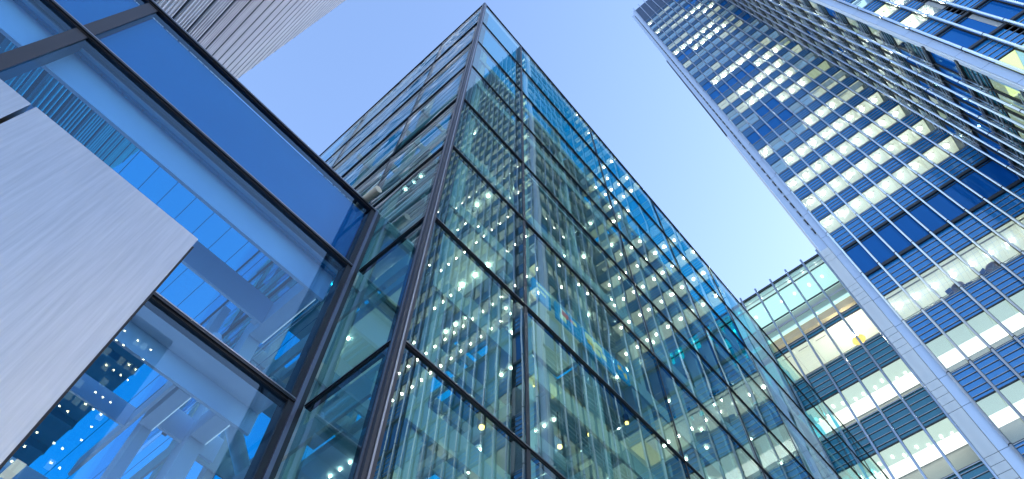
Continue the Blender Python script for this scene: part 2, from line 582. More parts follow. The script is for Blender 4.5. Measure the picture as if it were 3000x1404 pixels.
# spandrels with their rails
for fac, (F, bays) in FACADES.items():
    a0 = min(min(p) for p in bays)
    a1 = max(max(p) for p in bays)
    if fac == 'ret':
        a1 -= 0.05
    for s, (b, t, typ) in enumerate(STOREYS):
        nb = STOREYS[s + 1][0] if s + 1 < len(STOREYS) else ZSCREEN
        sp = MB(F)
        sp.box(a0, a1, -0.1, 0.0, t, nb, 'spandrel_teal' if fac == 'ret' else 'spandrel')
        nr = 5 if nb - t > 3.6 else 4
        for r_ in range(nr):
            z = t + (nb - t) * (r_ + 0.5) / nr
            sp.box(a0, a1, 0.004, 0.085, z - 0.035, z + 0.035, 'rail')
            sp.box(a0, a1, 0.003, 0.03, z - 0.10, z - 0.036, 'frame_dark')  # dark strip paints the shade below each rail
        sp.box(a0, a1, 0.003, 0.09, nb - 0.1, nb - 0.002, 'rail')
        if typ == 'm' or (s + 1 < len(STOREYS) and STOREYS[s + 1][2] == 'm'):
            zz = t + 0.2 if typ == 'm' else nb - 0.75
            sp.box(a0, a1, 0.005, 0.3, zz, zz + 0.5, 'frame_dark')
        sp.build('spandrel', tower)
    # plant screen at the top
    sc = MB(F)
    sc.box(a0, a1, -0.3, -0.1, ZSCREEN, ZTOP - 2, 'tube_dark')
    z = ZSCREEN
    while z < ZTOP - 2:
        sc.box(a0, a1, -0.09, 0.1, z, z + 0.5, 'louvre')
        z += 1.0
    sc.box(a0, a1, -0.3, 0.12, ZTOP - 1.9, ZTOP - 1.5, 'alu')
    sc.build('plant_screen', tower)
    # round fins standing off the glass on brackets
    edges = sorted(set([round(p, 4) for bay in bays for p in bay]))
    for a in edges:
        if fac == 'ret' and (a < XN + 0.5 or a > XT - 0.5):
            continue
        if fac == 'far' and a < YR + 0.5:
            continue
        f = MB(F)
        off = 0.62 if fac != 'ret' else 0.85
        f.tube((a, off, ZG + 5), (a, off, ZTOP + 0.4), 0.155, 'alu', 10)
        f.box(a - 0.035, a + 0.035, 0.02, 0.2, ZG + 5, ZTOP - 2.2, 'frame_dark')
        for s, (b, t, typ) in enumerate(STOREYS):
            nb = STOREYS[s + 1][0] if s + 1 < len(STOREYS) else ZSCREEN
            for z in ((t + 0.25, nb - 0.25) if fac == 'ret' else (nb - 0.2,)):
                f.box(a - 0.04, a + 0.04, 0.02, off, z - 0.09, z + 0.09, 'rail')
            f.tube((a, off, nb - 0.32), (a, off, nb - 0.22), 0.2, 'frame_dark', 8)
        if fac == 'ret':
            for s, (b, t, typ) in enumerate(STOREYS):
                nb = STOREYS[s + 1][0] if s + 1 < len(STOREYS) else ZSCREEN
                f.tube((a, 0.1, t + 0.2), (a, off, nb - 0.25), 0.05, 'rail', 5)
                f.tube((a + 0.3, 0.45, t - 0.1), (a + 0.3, 0.45, nb + 0.1), 0.05, 'alu', 5)
                f.tube((a - 0.3, 0.45, t - 0.1), (a - 0.3, 0.45, nb + 0.1), 0.05, 'alu', 5)
        f.build('fin', tower, smooth=True)
# maintenance rails that run along the return wall
mr = MB(RET)
for s, (b, t, typ) in enumerate(STOREYS):
    nb = STOREYS[s + 1][0] if s + 1 < len(STOREYS) else ZSCREEN
    for z in (t + 0.6, t + 1.5, nb - 0.6):
        mr.tube((XN + 0.6, 0.5, z), (XT - 0.2, 0.5, z), 0.05, 'alu', 5)
mr.build('maintenance_rail', tower)

# corner columns: satin cladding with open joints
def corner_column(F, a0, a1, d0, d1, zs, ztop, mat, bot=ZG):
    c = MB(F)
    zz = [bot] + [z for z in zs if bot < z < ztop] + [ztop]
    for z0, z1 in zip(zz, zz[1:]):
        c.box(a0, a1, d0, d1, z0 + 0.03, z1 - 0.03, mat)
    c.box(a0 + 0.03, a1 - 0.03, d0 + 0.02, d1 - 0.06, bot, ztop - 0.04, 'joint')
    return c
zs = []
for s, (b, t, typ) in enumerate(STOREYS):
    zs += [b, t] if typ != 'k' else [b]
corner_column(FAR, -3.98, -2.95, -0.6, 0.12, zs, ZTOP - 0.6, 'alu_strip').build('corner_column', tower)
corner_column(NEAR, -27.02, -26.05, -1.2, 0.16, zs, ZTOP - 0.6, 'alu_strip').build('corner_column', tower)
c = MB(RET)
c.box(XN - 0.02, XN + 0.55, -0.04, 0.14, ZG, ZTOP - 0.7, 'alu_pale')
c.build('corner_trim', tower)
# narrow flank behind the far corner
fl = MB(FAR)
fl.box(-2.9, -1.75, -3.0, -0.35, 91.4, ZTOP - 3, 'alu_strip')
for k in range(60):
    z = 96 + k * 3.1
    fl.box(-2.88, -2.7, -0.34, 0.02 + 0.06 * R.random(), z, z + 0.6 + R.random(), 'frame_dark')
    fl.box(-2.92, -2.62, -0.3, -0.05, z + 1.4, z + 1.55, 'rail')
fl.box(-1.76, -1.45, -3.6, -1.4, 150, 215, 'frame_dark')
fl.build('flank', tower)
pp = MB(FAR)
for i in range(10):
    a = -4.1 - 2.4333 * i
    pp.tube((a, 0.3, ZTOP - 2), (a, 0.3, ZTOP + 1.2), 0.1, 'alu', 6)
pp.box(-26, -3, -1.0, -0.8, ZTOP - 1.4, ZTOP - 0.6, 'alu_strip')
pp.build('roof_rail', tower)

# ------------------------------------------------------------------ the lower annex beside the tower
annex = thing('glass_annex', 'lower glass annex with bright cream rooms and a glazed top storey beside the tower', 'building', (75, 12, ZG))
AB = [(-1.3 + 2.64 * i, -1.3 + 2.64 * (i + 1)) for i in range(14)]
A0, A1 = AB[0][0], AB[-1][1]
ASTO = [(ZG + 0.5, 5.0), (9.9, 15.6), (20.0, 25.7), (30.1, 35.8), (40.2, 45.9), (50.1, 56.3), (60.9, 66.2), (70.8, 76.6)]
acells = []
for s, (b, t) in enumerate(ASTO):
    for i, (a0, a1) in enumerate(AB):
        st = 'cream' if s == 7 else 'zone'
        acells.append((cam_area([FAR(a0, 0, b), FAR(a1, 0, b), FAR(a1, 0, t), FAR(a0, 0, t)]), a0, a1, b, t, st, s))
acells.sort(key=lambda c: -c[0])
aw = MB(FAR)
for n_, (ar, a0, a1, b, t, st, s) in enumerate(acells):
    if n_ < 60:
        w = MB(FAR); win_frame(w, a0, a1, b, t); wo = w.build('window', annex)
        w = MB(FAR); win_pane(w, a0, a1, b, t, 'annex_glass'); w.build('pane', wo)
        w = MB(FAR)
        win_ceiling(w, a0, a1, b, t, 'zone' if s < 7 else 'cream')
        if s < 7:
            zc = t - 0.05
            for q_ in range(2):
                aa = a0 + 0.6 + 1.1 * q_
                dd = -1.3 - 1.2 * R.random()
                w.box(aa, aa + 0.16, dd - 0.5, dd, zc - 0.05, zc - 0.003, 'tube_lamp')
        w.build('room_ceiling', wo)
    else:
        win_frame(aw, a0, a1, b, t); win_pane(aw, a0, a1, b, t, 'annex_glass'); win_ceiling(aw, a0, a1, b, t, st)
aw.build('window', annex, kind='stuff')
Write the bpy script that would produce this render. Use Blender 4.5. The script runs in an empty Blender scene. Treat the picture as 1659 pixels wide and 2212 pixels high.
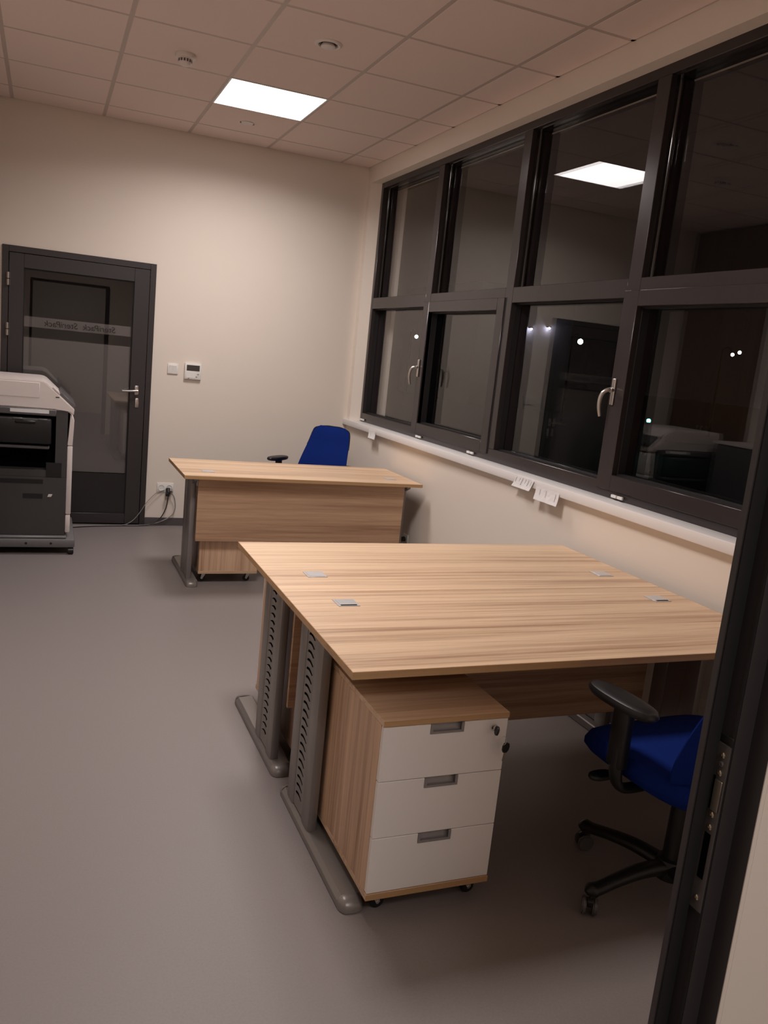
import bpy, bmesh, math, random
from mathutils import Vector, Matrix

S = bpy.context.scene
COL = S.collection
random.seed(7)

# ------------------------------------------------------------------ camera
cam_d = bpy.data.cameras.new('camera')
cam = bpy.data.objects.new('camera', cam_d)
COL.objects.link(cam)
YAW, PIT, ROL, FPX = 0.3990, -0.1829, 0.1024, 1790.3
sy, cy, cp, sp = math.sin(YAW), math.cos(YAW), math.cos(PIT), math.sin(PIT)
fw = Vector((sy * cp, cy * cp, sp))
rt = Vector((cy, -sy, 0))
up = rt.cross(fw)
cr, sr = math.cos(ROL), math.sin(ROL)
r2 = cr * rt + sr * up
u2 = -sr * rt + cr * up
m = Matrix((r2, u2, -fw)).transposed().to_4x4()
m.translation = Vector((-2.3933, -0.5414, 1.501))
cam.matrix_world = m
cam_d.sensor_fit = 'VERTICAL'
cam_d.sensor_height = 36.0
cam_d.lens = FPX / 2212 * 36.0
cam_d.clip_start = 0.02
cam_d.clip_end = 400
S.camera = cam

# ------------------------------------------------------------------ world, exposure
w = bpy.data.worlds.new('night')
S.world = w
w.use_nodes = True
w.node_tree.nodes['Background'].inputs[0].default_value = (0.010, 0.008, 0.008, 1)
w.node_tree.nodes['Background'].inputs[1].default_value = 0.25
S.view_settings.view_transform = 'Standard'
S.view_settings.look = 'None'
S.view_settings.gamma = 1.0
S.view_settings.use_curve_mapping = False
S.view_settings.exposure = 0.0
S.cycles.use_denoising = True
S.cycles.max_bounces = 10
S.cycles.diffuse_bounces = 6
S.cycles.transparent_max_bounces = 16
S.cycles.caustics_reflective = False
S.cycles.caustics_refractive = False
S.cycles.sample_clamp_indirect = 4.0

LIGHT_COL = (1.0, 0.925, 0.905)
W_FAR, W_NEAR, W_HALL = 27.0, 37.0, 21.0     # watts of the three ceiling panels
PANEL_SPREAD = math.radians(158)               # their prismatic diffusers throw the light downwards


# ------------------------------------------------------------------ materials
def _mat(name):
    mt = bpy.data.materials.new(name)
    mt.use_nodes = True
    nt = mt.node_tree
    return mt, nt, nt.nodes['Principled BSDF'], nt.nodes.new, nt.links.new


def plain(name, col, rough=0.5, metal=0.0, spec=0.5, noise=0.0, scale=60.0, bump=0.0, coat=0.0):
    mt, nt, b, N, L = _mat(name)
    b.inputs['Roughness'].default_value = rough
    b.inputs['Metallic'].default_value = metal
    b.inputs['Specular IOR Level'].default_value = spec
    b.inputs['Coat Weight'].default_value = coat
    tc = N('ShaderNodeTexCoord')
    nz = N('ShaderNodeTexNoise')
    nz.inputs['Scale'].default_value = scale
    nz.inputs['Detail'].default_value = 3
    L(tc.outputs['Object'], nz.inputs['Vector'])
    mx = N('ShaderNodeMix')
    mx.data_type = 'RGBA'
    lo = tuple(c * (1 - noise) for c in col) + (1,)
    hi = tuple(min(1, c * (1 + noise)) for c in col) + (1,)
    mx.inputs[6].default_value = lo
    mx.inputs[7].default_value = hi
    L(nz.outputs[0], mx.inputs[0])
    L(mx.outputs[2], b.inputs['Base Color'])
    if bump:
        bp = N('ShaderNodeBump')
        bp.inputs['Strength'].default_value = bump
        bp.inputs['Distance'].default_value = 0.002
        L(nz.outputs[0], bp.inputs['Height'])
        L(bp.outputs[0], b.inputs['Normal'])
    return mt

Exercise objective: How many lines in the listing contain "picture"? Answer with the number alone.

Written solution: 2